A review by wyrmdog
Zom-B by Darren Shan

3.0

This book really surprised me. I got 2 previous Shan series' for my son and I know he loved them both, so when I saw this, I figured on giving it a shot. I'm glad I did.

What's interesting about this book is that more than half of it is an exploration of how hate can seep into the hearts and actions of people that don't really believe that way, how we can become monsters without realizing it, how we can be utterly convinced that we are good people and behave in utterly inhuman fashion.

I don't know if these themes will continue, and I saw that there are 12 books in the series, which is interesting given how this book ended. But it's clear that to make this go, there will have to be many twists and turns.

I don't normally think to read YA books (funny, given I so recently read a Lloyd Alexander book, and have plans to read more). Most of them are utter garbage, full of inanity and idiocy and authorial hypocrisy and forgetting that teenaged readers have the capacity for far more nuance than most YA authors give them credit for. But then I read reviews and realize that yes, indeed, most people in general have difficulty with complex topics.

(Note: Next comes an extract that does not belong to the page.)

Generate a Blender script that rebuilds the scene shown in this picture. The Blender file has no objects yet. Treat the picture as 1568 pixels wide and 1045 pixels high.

I didn't expect to find the depth I discovered in this book. While most of the characters are disposable and treated with more than a little narrative contempt, there is also a clear and complex portrayal of the value of self-examination, for the greater need to see beyond ourselves, to understand the way our actions and beliefs and fears and ideas of identity can make the world better or worse.

Make no mistake, the main character is contemptible, but also more than a bit relatable to any of us because even though B struggles with a very specific set of issues, we all have similar ones, regardless of our backgrounds and the situations we find ourselves in. No one is completely villainous and no one is completely virtuous, but our beliefs and our identities and our determination to embrace or reject those troublesome parts of ourselves make a big difference in who and what we become, and Zom-B leans right into it.

I think maybe I'll give this series a go because there's obviously more here than I suspected before starting.